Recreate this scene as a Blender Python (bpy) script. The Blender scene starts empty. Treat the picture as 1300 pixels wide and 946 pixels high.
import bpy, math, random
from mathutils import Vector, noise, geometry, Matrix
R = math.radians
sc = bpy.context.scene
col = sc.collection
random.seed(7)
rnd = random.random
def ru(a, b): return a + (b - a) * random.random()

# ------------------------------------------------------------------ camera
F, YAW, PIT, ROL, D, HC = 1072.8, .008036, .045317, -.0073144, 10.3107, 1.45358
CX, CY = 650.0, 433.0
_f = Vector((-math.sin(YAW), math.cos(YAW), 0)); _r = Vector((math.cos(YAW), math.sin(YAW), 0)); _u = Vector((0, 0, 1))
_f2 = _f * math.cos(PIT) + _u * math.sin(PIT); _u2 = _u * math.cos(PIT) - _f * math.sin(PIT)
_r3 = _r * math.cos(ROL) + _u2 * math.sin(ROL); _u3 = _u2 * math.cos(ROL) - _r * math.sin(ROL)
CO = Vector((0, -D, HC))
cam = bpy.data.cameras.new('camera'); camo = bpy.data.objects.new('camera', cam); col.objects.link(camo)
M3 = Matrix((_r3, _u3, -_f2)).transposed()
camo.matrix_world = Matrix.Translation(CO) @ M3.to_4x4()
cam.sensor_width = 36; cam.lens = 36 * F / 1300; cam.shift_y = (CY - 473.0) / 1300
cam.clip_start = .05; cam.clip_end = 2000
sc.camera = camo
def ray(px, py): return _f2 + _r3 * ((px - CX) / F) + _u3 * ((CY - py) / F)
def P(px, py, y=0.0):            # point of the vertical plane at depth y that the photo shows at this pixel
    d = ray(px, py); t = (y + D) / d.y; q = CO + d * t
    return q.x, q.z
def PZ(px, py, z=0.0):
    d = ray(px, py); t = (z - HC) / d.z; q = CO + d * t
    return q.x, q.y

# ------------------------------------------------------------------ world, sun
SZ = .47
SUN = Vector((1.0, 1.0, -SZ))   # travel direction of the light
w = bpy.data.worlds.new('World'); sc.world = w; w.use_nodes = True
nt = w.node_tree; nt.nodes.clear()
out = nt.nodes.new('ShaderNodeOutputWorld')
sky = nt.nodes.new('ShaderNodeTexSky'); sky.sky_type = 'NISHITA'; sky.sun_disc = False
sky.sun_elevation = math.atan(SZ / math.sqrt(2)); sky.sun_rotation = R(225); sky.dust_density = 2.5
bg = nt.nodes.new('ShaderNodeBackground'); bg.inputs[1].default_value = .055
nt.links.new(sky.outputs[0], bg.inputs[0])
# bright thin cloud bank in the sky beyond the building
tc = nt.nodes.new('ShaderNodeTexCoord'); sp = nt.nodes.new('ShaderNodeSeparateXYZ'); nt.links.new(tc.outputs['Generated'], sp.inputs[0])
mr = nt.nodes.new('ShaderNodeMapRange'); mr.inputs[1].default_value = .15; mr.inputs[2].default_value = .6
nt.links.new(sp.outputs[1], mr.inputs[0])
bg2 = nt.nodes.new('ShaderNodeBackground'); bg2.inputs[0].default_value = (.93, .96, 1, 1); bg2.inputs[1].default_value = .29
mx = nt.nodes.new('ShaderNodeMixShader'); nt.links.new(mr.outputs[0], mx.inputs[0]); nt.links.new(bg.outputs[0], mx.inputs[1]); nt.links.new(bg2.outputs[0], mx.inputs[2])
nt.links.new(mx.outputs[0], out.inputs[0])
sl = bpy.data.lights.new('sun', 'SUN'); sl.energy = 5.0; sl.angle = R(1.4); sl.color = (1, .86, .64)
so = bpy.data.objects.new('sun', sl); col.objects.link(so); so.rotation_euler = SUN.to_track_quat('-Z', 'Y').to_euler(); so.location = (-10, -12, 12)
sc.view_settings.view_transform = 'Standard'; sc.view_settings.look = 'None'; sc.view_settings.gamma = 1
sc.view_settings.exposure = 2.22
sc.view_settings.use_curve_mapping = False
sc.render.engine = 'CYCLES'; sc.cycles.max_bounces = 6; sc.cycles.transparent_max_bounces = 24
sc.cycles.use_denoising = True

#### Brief
Please quote the data above in full, with no line missing.

#### Solved exercise
Recreate this scene as a Blender Python (bpy) script. The Blender scene starts empty. Treat the picture as 1300 pixels wide and 946 pixels high.
import bpy, math, random
from mathutils import Vector, noise, geometry, Matrix
R = math.radians
sc = bpy.context.scene
col = sc.collection
random.seed(7)
rnd = random.random
def ru(a, b): return a + (b - a) * random.random()

# ------------------------------------------------------------------ camera
F, YAW, PIT, ROL, D, HC = 1072.8, .008036, .045317, -.0073144, 10.3107, 1.45358
CX, CY = 650.0, 433.0
_f = Vector((-math.sin(YAW), math.cos(YAW), 0)); _r = Vector((math.cos(YAW), math.sin(YAW), 0)); _u = Vector((0, 0, 1))
_f2 = _f * math.cos(PIT) + _u * math.sin(PIT); _u2 = _u * math.cos(PIT) - _f * math.sin(PIT)
_r3 = _r * math.cos(ROL) + _u2 * math.sin(ROL); _u3 = _u2 * math.cos(ROL) - _r * math.sin(ROL)
CO = Vector((0, -D, HC))
cam = bpy.data.cameras.new('camera'); camo = bpy.data.objects.new('camera', cam); col.objects.link(camo)
M3 = Matrix((_r3, _u3, -_f2)).transposed()
camo.matrix_world = Matrix.Translation(CO) @ M3.to_4x4()
cam.sensor_width = 36; cam.lens = 36 * F / 1300; cam.shift_y = (CY - 473.0) / 1300
cam.clip_start = .05; cam.clip_end = 2000
sc.camera = camo
def ray(px, py): return _f2 + _r3 * ((px - CX) / F) + _u3 * ((CY - py) / F)
def P(px, py, y=0.0):            # point of the vertical plane at depth y that the photo shows at this pixel
    d = ray(px, py); t = (y + D) / d.y; q = CO + d * t
    return q.x, q.z
def PZ(px, py, z=0.0):
    d = ray(px, py); t = (z - HC) / d.z; q = CO + d * t
    return q.x, q.y

# ------------------------------------------------------------------ world, sun
SZ = .47
SUN = Vector((1.0, 1.0, -SZ))   # travel direction of the light
w = bpy.data.worlds.new('World'); sc.world = w; w.use_nodes = True
nt = w.node_tree; nt.nodes.clear()
out = nt.nodes.new('ShaderNodeOutputWorld')
sky = nt.nodes.new('ShaderNodeTexSky'); sky.sky_type = 'NISHITA'; sky.sun_disc = False
sky.sun_elevation = math.atan(SZ / math.sqrt(2)); sky.sun_rotation = R(225); sky.dust_density = 2.5
bg = nt.nodes.new('ShaderNodeBackground'); bg.inputs[1].default_value = .055
nt.links.new(sky.outputs[0], bg.inputs[0])
# bright thin cloud bank in the sky beyond the building
tc = nt.nodes.new('ShaderNodeTexCoord'); sp = nt.nodes.new('ShaderNodeSeparateXYZ'); nt.links.new(tc.outputs['Generated'], sp.inputs[0])
mr = nt.nodes.new('ShaderNodeMapRange'); mr.inputs[1].default_value = .15; mr.inputs[2].default_value = .6
nt.links.new(sp.outputs[1], mr.inputs[0])
bg2 = nt.nodes.new('ShaderNodeBackground'); bg2.inputs[0].default_value = (.93, .96, 1, 1); bg2.inputs[1].default_value = .29
mx = nt.nodes.new('ShaderNodeMixShader'); nt.links.new(mr.outputs[0], mx.inputs[0]); nt.links.new(bg.outputs[0], mx.inputs[1]); nt.links.new(bg2.outputs[0], mx.inputs[2])
nt.links.new(mx.outputs[0], out.inputs[0])
sl = bpy.data.lights.new('sun', 'SUN'); sl.energy = 5.0; sl.angle = R(1.4); sl.color = (1, .86, .64)
so = bpy.data.objects.new('sun', sl); col.objects.link(so); so.rotation_euler = SUN.to_track_quat('-Z', 'Y').to_euler(); so.location = (-10, -12, 12)
sc.view_settings.view_transform = 'Standard'; sc.view_settings.look = 'None'; sc.view_settings.gamma = 1
sc.view_settings.exposure = 2.22
sc.view_settings.use_curve_mapping = False
sc.render.engine = 'CYCLES'; sc.cycles.max_bounces = 6; sc.cycles.transparent_max_bounces = 24
sc.cycles.use_denoising = True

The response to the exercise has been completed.